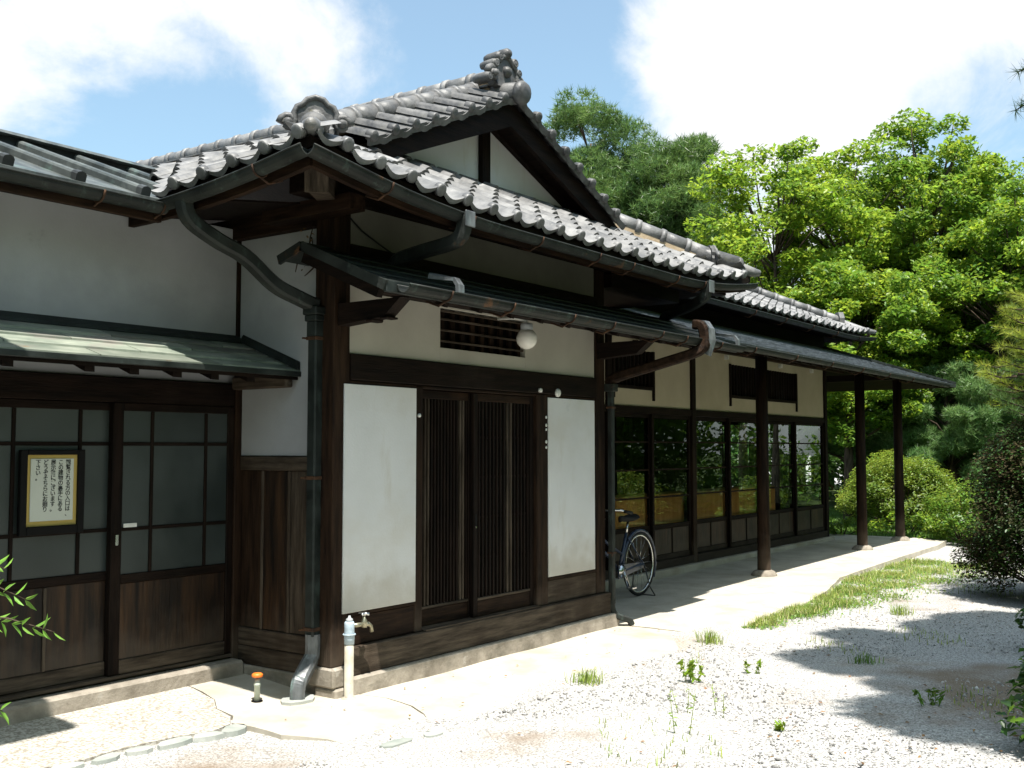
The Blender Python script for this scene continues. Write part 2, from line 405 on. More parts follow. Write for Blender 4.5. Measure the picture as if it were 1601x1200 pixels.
# ------------------------------------------------------------------ mesh helpers
class MB:
    def __init__(self):
        self.v, self.f, self.sm = [], [], []

    def add(self, vs, fs, smooth=False):
        o = len(self.v)
        self.v += [tuple(p) for p in vs]
        self.f += [tuple(i + o for i in f) for f in fs]
        self.sm += [smooth] * len(fs)
        return self

    def box(self, x0, x1, y0, y1, z0, z1, c=0.004):
        c = min(c, (x1 - x0) * .3, (y1 - y0) * .3, (z1 - z0) * .3)
        vs, idx = [], {}
        X, Y, Z = (x0, x1), (y0, y1), (z0, z1)
        for i in (0, 1):
            for j in (0, 1):
                for k in (0, 1):
                    sx, sy, sz = 1 - 2 * i, 1 - 2 * j, 1 - 2 * k
                    p = V3((X[i], Y[j], Z[k]))
                    for a, q in enumerate((V3((0, sy * c, sz * c)), V3((sx * c, 0, sz * c)), V3((sx * c, sy * c, 0)))):
                        idx[i, j, k, a] = len(vs)
                        vs.append(p + q)
        I = idx
        fs = [(I[0, 0, 0, 0], I[0, 0, 1, 0], I[0, 1, 1, 0], I[0, 1, 0, 0]), (I[1, 0, 0, 0], I[1, 1, 0, 0], I[1, 1, 1, 0], I[1, 0, 1, 0]),
              (I[0, 0, 0, 1], I[1, 0, 0, 1], I[1, 0, 1, 1], I[0, 0, 1, 1]), (I[0, 1, 0, 1], I[0, 1, 1, 1], I[1, 1, 1, 1], I[1, 1, 0, 1]),
              (I[0, 0, 0, 2], I[0, 1, 0, 2], I[1, 1, 0, 2], I[1, 0, 0, 2]), (I[0, 0, 1, 2], I[1, 0, 1, 2], I[1, 1, 1, 2], I[0, 1, 1, 2])]
        for i in (0, 1):
            for j in (0, 1):
                fs.append((I[i, j, 0, 0], I[i, j, 1, 0], I[i, j, 1, 1], I[i, j, 0, 1]))
                fs.append((I[i, 0, j, 0], I[i, 1, j, 0], I[i, 1, j, 2], I[i, 0, j, 2]))
                fs.append((I[0, i, j, 1], I[1, i, j, 1], I[1, i, j, 2], I[0, i, j, 2]))
                for k in (0, 1):
                    fs.append((I[i, j, k, 0], I[i, j, k, 1], I[i, j, k, 2]))
        return self.add(vs, fs)

    def hexa(self, bot, top):
        """a solid between two quads given in the same order"""
        vs = list(bot) + list(top)
        n = len(bot)
        fs = [tuple(range(n))[::-1], tuple(range(n, 2 * n))]
        fs += [(i, (i + 1) % n, n + (i + 1) % n, n + i) for i in range(n)]
        return self.add(vs, fs)

    def sweep(self, pts, sec, up=(0, 0, 1), closed=True, cap=True, smooth=False, scales=None):
        pts = [V3(p) for p in pts]
        up = V3(up)
        n = len(sec)
        vs = []
        for i, p in enumerate(pts):
            t = (pts[min(i + 1, len(pts) - 1)] - pts[max(i - 1, 0)]).normalized()
            u = up - t * up.dot(t)
            if u.length < 1e-4:
                u = V3((0, 1, 0)) - t * t.y
            u.normalize()
            s = t.cross(u)
            k = scales[i] if scales else 1.0
            for a, b in sec:
                vs.append(p + s * a * k + u * b * k)
        fs = []
        m = n if closed else n - 1
        for i in range(len(pts) - 1):
            for j in range(m):
                fs.append((i * n + j, i * n + (j + 1) % n, (i + 1) * n + (j + 1) % n, (i + 1) * n + j))
        if cap and closed:
            fs.append(tuple(range(n))[::-1])
            fs.append(tuple((len(pts) - 1) * n + j for j in range(n)))
        return self.add(vs, fs, smooth)

    def tube(self, pts, r, n=8, smooth=True, r1=None):
        sec = [(math.cos(2 * math.pi * k / n), math.sin(2 * math.pi * k / n)) for k in range(n)]
        m = len(pts)
        if isinstance(r, (list, tuple)):
            sc = list(r)
        else:
            e = r if r1 is None else r1
            sc = [r + (e - r) * i / max(1, m - 1) for i in range(m)]
        return self.sweep(pts, sec, (0.03, 0.02, 1), True, True, smooth, sc)

    def bar(self, p, q, w, h, up=(0, 0, 1)):
        return self.sweep([p, q], [(-w / 2, -h / 2), (w / 2, -h / 2), (w / 2, h / 2), (-w / 2, h / 2)], up)

    def lathe(self, o, prof, n=16, axis=(0, 0, 1)):
        o, a = V3(o), V3(axis).normalized()
        u = V3((0, 0, 1)) if abs(a.z) < .9 else V3((1, 0, 0))
        u = (u - a * u.dot(a)).normalized()
        w = a.cross(u)
        vs, fs = [], []
        for r, h in prof:
            for k in range(n):
                g = 2 * math.pi * k / n
                vs.append(o + a * h + (u * math.cos(g) + w * math.sin(g)) * max(r, 1e-4))
        for i in range(len(prof) - 1):
            for k in range(n):
                fs.append((i * n + k, i * n + (k + 1) % n, (i + 1) * n + (k + 1) % n, (i + 1) * n + k))
        fs.append(tuple(range(n))[::-1])
        fs.append(tuple((len(prof) - 1) * n + k for k in range(n)))
        return self.add(vs, fs, True)

    def torus(self, o, R, r, axis, n=32, m=8):
        o, a = V3(o), V3(axis).normalized()
        u = V3((0, 0, 1)) if abs(a.z) < .9 else V3((1, 0, 0))
        u = (u - a * u.dot(a)).normalized()
        w = a.cross(u)
        vs, fs = [], []
        for i in range(n):
            g = 2 * math.pi * i / n
            d = u * math.cos(g) + w * math.sin(g)
            for j in range(m):
                h = 2 * math.pi * j / m
                vs.append(o + d * (R + r * math.cos(h)) + a * r * math.sin(h))
        for i in range(n):
            for j in range(m):
                fs.append((i * m + j, ((i + 1) % n) * m + j, ((i + 1) % n) * m + (j + 1) % m, i * m + (j + 1) % m))
        return self.add(vs, fs, True)

    def mesh(self, name, mat):
        me = bpy.data.meshes.new(name)
        me.from_pydata(self.v, [], self.f)
        me.polygons.foreach_set('use_smooth', self.sm)
        me.materials.append(mat)
        me.update()
        return me

    def build(self, name, mat, parent=None, kind=None):
        return link(name, self.mesh(name, M[mat] if isinstance(mat, str) else mat), parent, kind)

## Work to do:
Send back the data above word for word, with the pictures left out.

## Task solution:
The Blender Python script for this scene continues. Write part 2, from line 405 on. More parts follow. Write for Blender 4.5. Measure the picture as if it were 1601x1200 pixels.
# ------------------------------------------------------------------ mesh helpers
class MB:
    def __init__(self):
        self.v, self.f, self.sm = [], [], []

    def add(self, vs, fs, smooth=False):
        o = len(self.v)
        self.v += [tuple(p) for p in vs]
        self.f += [tuple(i + o for i in f) for f in fs]
        self.sm += [smooth] * len(fs)
        return self

    def box(self, x0, x1, y0, y1, z0, z1, c=0.004):
        c = min(c, (x1 - x0) * .3, (y1 - y0) * .3, (z1 - z0) * .3)
        vs, idx = [], {}
        X, Y, Z = (x0, x1), (y0, y1), (z0, z1)
        for i in (0, 1):
            for j in (0, 1):
                for k in (0, 1):
                    sx, sy, sz = 1 - 2 * i, 1 - 2 * j, 1 - 2 * k
                    p = V3((X[i], Y[j], Z[k]))
                    for a, q in enumerate((V3((0, sy * c, sz * c)), V3((sx * c, 0, sz * c)), V3((sx * c, sy * c, 0)))):
                        idx[i, j, k, a] = len(vs)
                        vs.append(p + q)
        I = idx
        fs = [(I[0, 0, 0, 0], I[0, 0, 1, 0], I[0, 1, 1, 0], I[0, 1, 0, 0]), (I[1, 0, 0, 0], I[1, 1, 0, 0], I[1, 1, 1, 0], I[1, 0, 1, 0]),
              (I[0, 0, 0, 1], I[1, 0, 0, 1], I[1, 0, 1, 1], I[0, 0, 1, 1]), (I[0, 1, 0, 1], I[0, 1, 1, 1], I[1, 1, 1, 1], I[1, 1, 0, 1]),
              (I[0, 0, 0, 2], I[0, 1, 0, 2], I[1, 1, 0, 2], I[1, 0, 0, 2]), (I[0, 0, 1, 2], I[1, 0, 1, 2], I[1, 1, 1, 2], I[0, 1, 1, 2])]
        for i in (0, 1):
            for j in (0, 1):
                fs.append((I[i, j, 0, 0], I[i, j, 1, 0], I[i, j, 1, 1], I[i, j, 0, 1]))
                fs.append((I[i, 0, j, 0], I[i, 1, j, 0], I[i, 1, j, 2], I[i, 0, j, 2]))
                fs.append((I[0, i, j, 1], I[1, i, j, 1], I[1, i, j, 2], I[0, i, j, 2]))
                for k in (0, 1):
                    fs.append((I[i, j, k, 0], I[i, j, k, 1], I[i, j, k, 2]))
        return self.add(vs, fs)

    def hexa(self, bot, top):
        """a solid between two quads given in the same order"""
        vs = list(bot) + list(top)
        n = len(bot)
        fs = [tuple(range(n))[::-1], tuple(range(n, 2 * n))]
        fs += [(i, (i + 1) % n, n + (i + 1) % n, n + i) for i in range(n)]
        return self.add(vs, fs)

    def sweep(self, pts, sec, up=(0, 0, 1), closed=True, cap=True, smooth=False, scales=None):
        pts = [V3(p) for p in pts]
        up = V3(up)
        n = len(sec)
        vs = []
        for i, p in enumerate(pts):
            t = (pts[min(i + 1, len(pts) - 1)] - pts[max(i - 1, 0)]).normalized()
            u = up - t * up.dot(t)
            if u.length < 1e-4:
                u = V3((0, 1, 0)) - t * t.y
            u.normalize()
            s = t.cross(u)
            k = scales[i] if scales else 1.0
            for a, b in sec:
                vs.append(p + s * a * k + u * b * k)
        fs = []
        m = n if closed else n - 1
        for i in range(len(pts) - 1):
            for j in range(m):
                fs.append((i * n + j, i * n + (j + 1) % n, (i + 1) * n + (j + 1) % n, (i + 1) * n + j))
        if cap and closed:
            fs.append(tuple(range(n))[::-1])
            fs.append(tuple((len(pts) - 1) * n + j for j in range(n)))
        return self.add(vs, fs, smooth)

    def tube(self, pts, r, n=8, smooth=True, r1=None):
        sec = [(math.cos(2 * math.pi * k / n), math.sin(2 * math.pi * k / n)) for k in range(n)]
        m = len(pts)
        if isinstance(r, (list, tuple)):
            sc = list(r)
        else:
            e = r if r1 is None else r1
            sc = [r + (e - r) * i / max(1, m - 1) for i in range(m)]
        return self.sweep(pts, sec, (0.03, 0.02, 1), True, True, smooth, sc)

    def bar(self, p, q, w, h, up=(0, 0, 1)):
        return self.sweep([p, q], [(-w / 2, -h / 2), (w / 2, -h / 2), (w / 2, h / 2), (-w / 2, h / 2)], up)

    def lathe(self, o, prof, n=16, axis=(0, 0, 1)):
        o, a = V3(o), V3(axis).normalized()
        u = V3((0, 0, 1)) if abs(a.z) < .9 else V3((1, 0, 0))
        u = (u - a * u.dot(a)).normalized()
        w = a.cross(u)
        vs, fs = [], []
        for r, h in prof:
            for k in range(n):
                g = 2 * math.pi * k / n
                vs.append(o + a * h + (u * math.cos(g) + w * math.sin(g)) * max(r, 1e-4))
        for i in range(len(prof) - 1):
            for k in range(n):
                fs.append((i * n + k, i * n + (k + 1) % n, (i + 1) * n + (k + 1) % n, (i + 1) * n + k))
        fs.append(tuple(range(n))[::-1])
        fs.append(tuple((len(prof) - 1) * n + k for k in range(n)))
        return self.add(vs, fs, True)

    def torus(self, o, R, r, axis, n=32, m=8):
        o, a = V3(o), V3(axis).normalized()
        u = V3((0, 0, 1)) if abs(a.z) < .9 else V3((1, 0, 0))
        u = (u - a * u.dot(a)).normalized()
        w = a.cross(u)
        vs, fs = [], []
        for i in range(n):
            g = 2 * math.pi * i / n
            d = u * math.cos(g) + w * math.sin(g)
            for j in range(m):
                h = 2 * math.pi * j / m
                vs.append(o + d * (R + r * math.cos(h)) + a * r * math.sin(h))
        for i in range(n):
            for j in range(m):
                fs.append((i * m + j, ((i + 1) % n) * m + j, ((i + 1) % n) * m + (j + 1) % m, i * m + (j + 1) % m))
        return self.add(vs, fs, True)

    def mesh(self, name, mat):
        me = bpy.data.meshes.new(name)
        me.from_pydata(self.v, [], self.f)
        me.polygons.foreach_set('use_smooth', self.sm)
        me.materials.append(mat)
        me.update()
        return me

    def build(self, name, mat, parent=None, kind=None):
        return link(name, self.mesh(name, M[mat] if isinstance(mat, str) else mat), parent, kind)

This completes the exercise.